Technology is progressing so quickly that many people are finding it difficult to keep up. As a practical matter it may be impossible to keep up with every change or development in technology. We can’t however ignore the fact that technology has an impact on everything within our culture today.  As educators we must understand that Technology can not follow the same procedures as textbook adoption. Schools have no power to control the development or acceptance of technology. Educators can't approve or disapprove of parts of technology that they think people should find acceptable, or not.  Technology provides: the tools our kids now use to learn, the tools people use to work, the tools families use to live. This will all happen with or without teacher approval.
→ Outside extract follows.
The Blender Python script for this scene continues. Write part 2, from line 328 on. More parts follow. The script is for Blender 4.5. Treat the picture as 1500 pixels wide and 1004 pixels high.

Technology teachers are teachers who teach technology-specific courses. A teacher is one who teaches children with tools for learning that will provide them with technology skills which will translate to skills needed for work and life. As professionals we need to stop separating out technology from learning. It has become part of everything we do. It will not go away or even take a single step back. We also do not need to know how every bell and whistle available works. As teachers we need not use every form of the technology ourselves, but we need to enable our students to use it. Teachers should not always limit the use of technology by their students. For some projects teachers should allow students to select technology tools for learning to explore, collaborate, create, record, and present content. The actual use of technology in a course does not always need to fall on the teacher. In many cases the student can be the teacher and the teacher can be the student. That takes an open mind and a flexible, adaptive approach to learning and teaching. These are not bad traits for any teacher to have; be it any teacher in general, or a computer teacher specifically. Technology has become a tool of our profession, whether we use it, teach it, or study it, we need to deal with it. It is now a required part of what we do in our profession. For technology to become ubiquitous we need to stop compartmentalizing it from what we do.